● SET TASK
Find the lines holding the word "wide" and collect them.

● PROVIDED MATERIAL
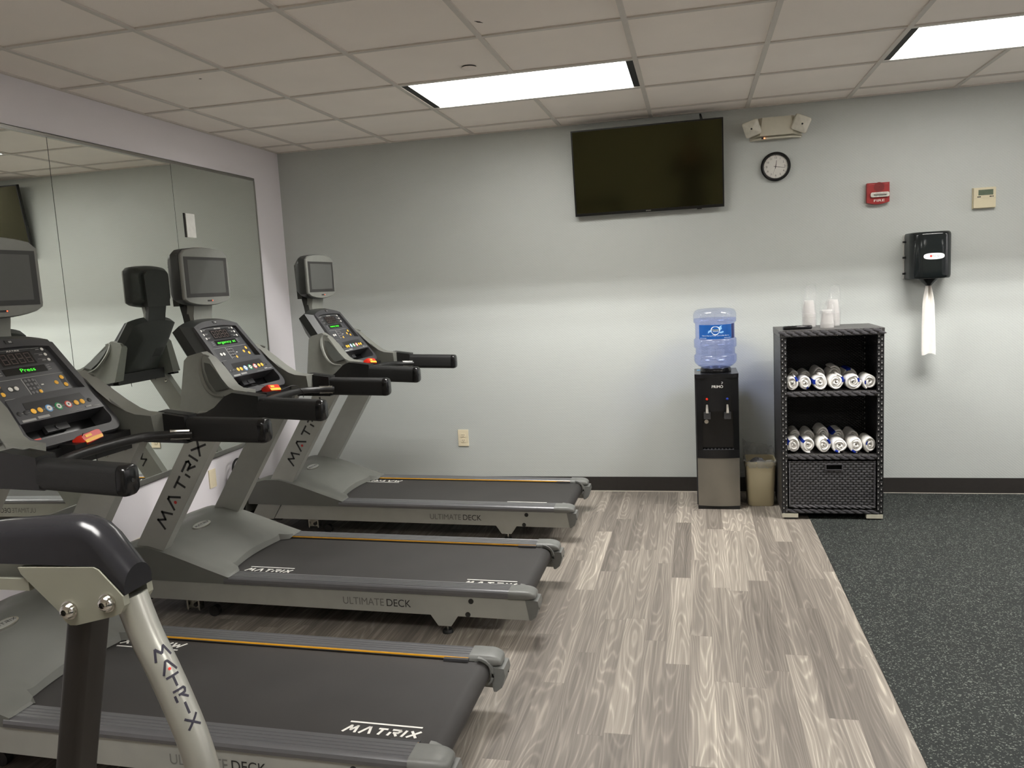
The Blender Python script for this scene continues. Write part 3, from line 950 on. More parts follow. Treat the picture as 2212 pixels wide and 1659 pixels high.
    for k in range(3):
        v = 0.311 - k * 0.0085
        lb += [rect(0.098, 0.112, v - 0.0015, v + 0.0005), rect(-0.112, -0.096, v - 0.0015, v + 0.0005)]
    on(M_gry, 'printed_labels', ov, lb)
    q = G()
    h = 0.0065
    wordmark(q, cpt(-wm_width(h, 1.1) / 2 + 0.004, 0.3785, PN + 0.0006), CU, CV, CN, h, h * 0.2, wide=1.1, t=0.0004)
    q.obj('console_lettering', M_wht, ov)
    # speed / volume / incline buttons and the key pad
    each(M_ink, 'button_surround', ov, [rr(0.126, 0.238, 0.020, 0.052, 0.010), rr(-0.091, 0.238, 0.044, 0.022, 0.010)])
    each(M_yel, 'amber_button', ov, [circ(0.127, 0.254, 0.0085, PN + 0.0006), circ(0.126, 0.223, 0.0085, PN + 0.0006), circ(0.092, 0.237, 0.0080), circ(0.006, 0.213, 0.0070, PN + 0.0006)])
    if left_pair:
        each(M_ink, 'button_surround', ov, [rr(-0.142, 0.238, 0.020, 0.052, 0.010)])
        each(M_yel, 'amber_button', ov, [circ(-0.142, 0.254, 0.0085, PN + 0.0006), circ(-0.142, 0.223, 0.0085, PN + 0.0006)])
    each(M_wht, 'volume_button', ov, [circ(-0.103, 0.238, 0.0082, PN + 0.0006), circ(-0.079, 0.238, 0.0082, PN + 0.0006)])
    on(M_panel2, 'key_pad', ov, [rr(-0.012, 0.237, 0.048, 0.064, 0.006)])
    kp = []
    for r_ in range(4):
        for c_ in range(3):
            if r_ == 3 and c_ == 2: continue
            kp.append(circ(-0.027 + c_ * 0.0155, 0.261 - r_ * 0.016, 0.0058, PN + 0.0006, 0.001))
    each(M_keyg, 'key', ov, kp)
    on(M_wht, 'headphone_mark', ov, [rect(0.026, 0.036, 0.236, 0.240)])
    # lower panel, stands proud
    g = G(CM)
    lp = [(0.186, 0.094), (0.176, 0.186), (0.10, 0.194), (-0.10, 0.194), (-0.176, 0.186), (-0.186, 0.094)]
    g.loft([[(u, v, -0.07) for u, v in lp], [(u, v, 0.010 if v < 0.15 else 0.004) for u, v in lp]])
    lo_ = g.obj('lower_overlay', M_panel, t)
    LN = lambda v: 0.0100 - 0.006 * max(0, (v - 0.094) / 0.094) + 0.0004
    nb = LN(0.131)
    g = G(CM); g.loft([[(u, v, LN(v) - 0.0003) for u, v in ((-0.13, 0.140), (0.13, 0.140), (0.125, 0.168), (-0.125, 0.168))], [(u, v, LN(v) + 0.0004) for u, v in ((-0.13, 0.140), (0.13, 0.140), (0.125, 0.168), (-0.125, 0.168))]])
    g.obj('dark_field', M_panel2, lo_)
    on(M_gry, 'printed_lines', lo_, [rect(-0.172, -0.118, 0.098, 0.106, LN(0.102)), rect(-0.108, -0.060, 0.100, 0.109, LN(0.102)), rect(0.105, 0.132, 0.104, 0.111, LN(0.102)), rect(0.135, 0.170, 0.103, 0.106, LN(0.102)), rect(0.03, 0.09, 0.100, 0.1012, LN(0.1)), rect(-0.16, 0.15, 0.1305, 0.1318, nb - 0.0003)])
    each(M_ink, 'button_surround', lo_, [rr(-0.093, 0.131, 0.052, 0.024, 0.012, nb), rr(0.093, 0.131, 0.054, 0.024, 0.012, nb), circ(-0.164, 0.131, 0.0085, nb), circ(-0.138, 0.131, 0.0085, nb), circ(0.141, 0.131, 0.0085, nb)])
    each(M_yel, 'amber_button', lo_, [circ(u, 0.131, 0.0098, nb + 0.0006) for u in (-0.107, -0.080, 0.079, 0.107)])
    on(M_blu, 'cool_down_button', lo_, [circ(-0.042, 0.131, 0.0140, nb)])
    on(M_grn, 'start_button', lo_, [circ(0.0, 0.131, 0.0148, nb)])
    on(M_rng, 'stop_button', lo_, [circ(0.043, 0.131, 0.0140, nb)])
    each(M_wht, 'button_face', lo_, [circ(u, 0.131, 0.0098, nb + 0.0014, 0.0008) for u in (-0.042, 0.0, 0.043)])
    each(M_ink, 'button_symbol', lo_, [rect(-0.046, -0.039, 0.1295, 0.1325, nb + 0.0021, 0.0003), rect(-0.004, 0.003, 0.128, 0.134, nb + 0.0021, 0.0003), rect(0.040, 0.046, 0.128, 0.134, nb + 0.0021, 0.0003)])
    # tray with reading ledge and fan grille
    g = G(CM)
    g.box(-0.183, 0.183, 0.026, 0.096, -0.072, -0.066); g.box(-0.183, 0.183, 0.024, 0.030, -0.070, 0.0)
    tr_ = g.obj('tray', M_gloss, t)
    g = G(CM); g.box(-0.045, 0.055, 0.070, 0.094, -0.062, -0.048, 0.003); g.cyl((0.005, 0.082, -0.048), (0.005, 0.082, -0.044), 0.010, 14)
    g.obj('fan_grille', M_char, tr_)
    g = G(CM); g.box(-0.014, 0.014, 0.405, 0.419, -0.012, -0.0085); g.obj('sensor_slot', M_ink, bz_)
    g = G(CM); g.box(-0.002, 0.010, 0.408, 0.415, -0.0085, -0.0075); g.obj('sensor_eye', M_gry, bz_)
    g = G(CM); g.box(-0.150, -0.105, 0.036, 0.050, -0.045, -0.030, 0.003)
    g.obj('safety_clip', M_red, t)
    # emergency stop
    Ms = CM @ Matrix.Translation((0.0, -0.022, 0.044)) @ Matrix.Rotation(stop_rot, 4, 'Z')
    g = G(Ms)
    o_ = [(-0.052, -0.010), (-0.040, -0.021), (0.045, -0.021), (0.052, -0.010), (0.052, 0.016), (0.040, 0.021), (-0.046, 0.021), (-0.052, 0.012)]
    g.loft([[(u, v, -0.030) for u, v in o_], [(u, v, -0.004) for u, v in o_], [(u * 0.86, v * 0.8, 0.008) for u, v in o_]])
    es = g.obj('emergency_stop', M_red, t)
    g = G(Ms)
    g.loft([[(u * 0.86, v * 0.8 - 0.001, 0.0078) for u, v in ((-0.05, -0.018), (0.046, -0.018), (0.048, -0.004), (0.012, -0.002), (-0.012, -0.002), (-0.05, -0.004))], [(u * 0.86, v * 0.8 - 0.001, 0.0095) for u, v in ((-0.05, -0.018), (0.046, -0.018), (0.048, -0.004), (0.012, -0.002), (-0.012, -0.002), (-0.05, -0.004))]])
    g.box(-0.03, 0.0, 0.002, 0.012, 0.0078, 0.009)
    g.obj('stop_button_cap', M_yel, es)
    g = G(Ms); g.cyl((0, 0, -0.065), (0, 0, -0.028), 0.024, 16); g.obj('stop_stem', M_black, es)
    # lanyard cords
    for c_ in cords:
        g = G(); g.tube(smooth_path(c_, 8), 0.0016, 6); g.obj('lanyard_cord', M_cord, t)
    # --- television on its neck
    def tv_out(k, dz=0.0):
        hw, zb, zt = 0.193 * k, 1.492, 1.724
        zc = (zb + zt) / 2
        f = lambda z: zc + (z - zc) * k
        pts = []
        for i in range(13):
            q = -1 + 2 * i / 12
            pts.append((hw * q * (1 if abs(q) < 1 else 0.985), f(zb - 0.026 * (1 - abs(q) ** 2.2)) + (0.006 if abs(q) == 1 else 0)))
        pts.append((hw, f(zb + 0.02)))
        pts.append((hw, f(zt - 0.035)))
        for i in range(13):
            q = 1 - 2 * i / 12
            pts.append((hw * q * (1 if abs(q) < 1 else 0.985), f(zt + 0.020 * (1 - abs(q) ** 2.2)) - (0.014 if abs(q) == 1 else 0)))
        pts.append((-hw, f(zt - 0.035)))
        pts.append((-hw, f(zb + 0.02)))
        return pts
    g = G()
    g.loft([[(0.588, y, z) for y, z in tv_out(0.80)], [(0.612, y, z) for y, z in tv_out(0.93)], [(0.634, y, z) for y, z in tv_out(1.0)], [(0.672, y, z) for y, z in tv_out(1.0)]])
    tv = g.obj('television', M_shell, t, ang=40)
    g = G()
    g.loft([[(0.668, y, z) for y, z in tv_out(0.985)], [(0.681, y, z) for y, z in tv_out(0.985)], [(0.686, y, z) for y, z in tv_out(0.965)]])
    tf = g.obj('television_frame', M_tvg, tv, ang=30)
    g = G(); g.prism([(-0.173, 1.508), (0.173, 1.508), (0.173, 1.698), (-0.173, 1.698)], 'x', 0.6855, 0.687)
    g.obj('screen_border', M_bscr, tv)
    g = G(); g.prism([(-0.147, 1.526), (0.147, 1.526), (0.147, 1.684), (-0.147, 1.684)], 'x', 0.6869, 0.6876)
    g.obj('screen', M_scr, tv)
    g = G(); g.box(0.6858, 0.6868, -0.014, 0.030, 1.4860, 1.4935); g.obj('sensor_window', M_ink, tv)
    g = G(); g.cyl((0.6866, 0.026, 1.4898), (0.6878, 0.026, 1.4898), 0.0028, 10); g.obj('standby_light', M_redled, tv)
    # rear bulge with vent slots
    g = G(); g.prism([(-0.115, 1.47), (0.115, 1.47), (0.125, 1.68), (0.09, 1.70), (-0.09, 1.70), (-0.125, 1.68)], 'x', 0.568, 0.600, 0.012, 2); g.obj('rear_cover', M_shell, tv)
    g = G()
    for s in (-1, 1):
        g.prism([(s * 0.13, 1.655), (s * 0.16, 1.655), (s * 0.135, 1.615), (s * 0.12, 1.628)], 'x', 0.590, 0.6015)
    g.obj('vent_slot', M_ink, tv)
    g = G()
    g.loft([[(x + dx, y, z) for dx, y in ((0.0, -0.082), (0.032, -0.074), (0.032, 0.074), (0.0, 0.082))] for x, z in ((0.618, 1.50), (0.617, 1.46), (0.610, 1.42), (0.612, 1.38), (0.635, 1.33), (0.66, 1.28))])
    nk = g.obj('television_neck', M_wing, t, ang=50)
    g = G()
    g.loft([[(x + dx, y, z) for dx, y in ((0.0, -0.088), (0.03 , -0.080), (0.03, 0.080), (0.0, 0.088))] for x, z in ((0.575, 1.52), (0.583, 1.46), (0.592, 1.42), (0.598, 1.38), (0.622, 1.33), (0.645, 1.28))])
    g.obj('neck_back', M_shell, nk, ang=50)
    return t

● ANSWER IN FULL
The Blender Python script for this scene continues. Write part 3, from line 950 on. More parts follow. Treat the picture as 2212 pixels wide and 1659 pixels high.
    wordmark(q, cpt(-wm_width(h, 1.1) / 2 + 0.004, 0.3785, PN + 0.0006), CU, CV, CN, h, h * 0.2, wide=1.1, t=0.0004)